March 23 – June 18, 2024
Parallel Worlds
A solo art show featuring maria-lucilia gorre, presented by Fleetwood SF
DECEMBER 7 – JANUARY 26, 2024
Deck the Walls
A Benefit Art Show for the Understudy Program, co-curated by 540 Rogues, Fleetwood SF, and The Drawing Room
SEPTEMBER 16 – OCTOBER 22, 2023
The Avenues
Presented by The Drawing Room
The Drawing Room invited Bay area artists who live and/or work in San Francisco’s vibrant Richmond District, OR whose work is centered on the Richmond, to submit works for a fall 2023 exhibition, THE AVENUES.
As an artist who has lived and worked in the Inner Richmond for over 8 years, I have experienced firsthand the web of interconnectedness that makes this place distinct. Despite the hardships of the past few years, there is a strong bond between the people who live and work here. It seems quieter and sturdier compared to other neighborhoods in the city, with an optimism and diversity that glows beneath the surface. This image was created using natural fibers and thread, symbolizing the intangible strings that connect us all.
May 20 – july 15, 2023
Formations
Nancy Cook fellowship I, 2022-2023
Slide Space 123, Mills College at Northeastern University
Kellen Bank, Laura Deangelis, Maria-Lucilia Gorre, Isabela Reyes-Klein
As she completed her MFA, artist Maria-Lucilia Gorre was wrestling with change both personal and cultural. Seeking to find templates for impermanence and cyclical change—seasonal, yearly, and at geological time scales—Gorre spent time in the desert landscapes of two Western National Parks, Joshua Tree in Southern California, and Saguaro National Park in Pima County, Arizona.

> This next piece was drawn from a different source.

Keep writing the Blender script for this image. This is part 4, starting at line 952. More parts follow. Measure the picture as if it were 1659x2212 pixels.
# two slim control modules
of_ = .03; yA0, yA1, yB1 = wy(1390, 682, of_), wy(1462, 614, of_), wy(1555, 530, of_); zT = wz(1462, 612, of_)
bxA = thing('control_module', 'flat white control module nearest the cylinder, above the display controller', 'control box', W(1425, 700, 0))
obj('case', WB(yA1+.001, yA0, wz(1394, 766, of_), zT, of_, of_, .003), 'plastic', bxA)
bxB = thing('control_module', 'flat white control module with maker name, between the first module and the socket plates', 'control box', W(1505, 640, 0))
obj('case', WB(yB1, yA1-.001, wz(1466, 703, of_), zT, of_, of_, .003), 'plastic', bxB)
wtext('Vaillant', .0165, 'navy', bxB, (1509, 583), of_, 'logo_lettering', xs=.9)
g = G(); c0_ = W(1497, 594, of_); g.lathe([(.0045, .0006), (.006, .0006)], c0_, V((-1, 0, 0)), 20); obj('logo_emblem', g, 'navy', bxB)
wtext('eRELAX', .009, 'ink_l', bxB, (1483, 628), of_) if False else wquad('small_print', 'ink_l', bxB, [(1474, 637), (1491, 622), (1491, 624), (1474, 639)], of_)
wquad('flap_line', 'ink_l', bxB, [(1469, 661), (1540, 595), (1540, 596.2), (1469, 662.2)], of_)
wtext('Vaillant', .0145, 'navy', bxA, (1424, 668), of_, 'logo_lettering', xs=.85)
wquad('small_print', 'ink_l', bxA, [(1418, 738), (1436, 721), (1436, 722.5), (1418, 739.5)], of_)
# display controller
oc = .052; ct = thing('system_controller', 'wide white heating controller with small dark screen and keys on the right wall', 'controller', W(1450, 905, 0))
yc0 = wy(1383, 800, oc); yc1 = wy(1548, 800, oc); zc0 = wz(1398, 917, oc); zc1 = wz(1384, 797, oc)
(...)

Saguaro is famously home to the petroglyphs of the Hohokam people who predate written history. Both representational and abstract, the ancient etched drawings they left behind on the desert varnish include spiral forms that Gorre uses as an emblem of cyclical change and non-linear time, both of which can inform and provide perspective in our present day.
The artist invites viewers to walk with her through the macro- and micro- landscapes and patterns of the desert, an ecosystem that invites close looking, and one in which extravagantly intricate structures and small dramas of decay and renewal can too easily be overlooked. Her images—accompanied by a soundscape and the artist’s written impressions of her walks—were created as risographs that will begin to fade over the duration of the exhibition, transformed by ambient UV light in the gallery.
Written by Deirdre Visser
Photographs by Michael Halberstadt
April 30 – May 29, 2022
NINE: Through the Void
2022 MILLS College MFA exhibition
Mills College Art Museum, Mills College at Northeastern University
Shelley Carlisle, Mittie Cuetara, Shuriya Davis, Maria-Lucilia Gorre, Markus Kager, Hannah Pozen, Ambrose Prince, Kelsey Rae Thomas, Pat Woolf
For my thesis exhibition at Mills College, I wanted to capture the intimate, ephemeral moments that put us in connection with something bigger than ourselves. Combining line, light, color, and sound, I created works and experiences that reflected the sensory energy of change, growth, and transition. My process involved rituals that allowed for somatic listening: drawing with string, allowing gravity to determine the direction of my pen, living in-between impulse and intention, structure and chaos. Attempting to find harmony between nature and technology, I worked with both physical materials and digital tools as a way to reflect the duality and complexity of modern humanity.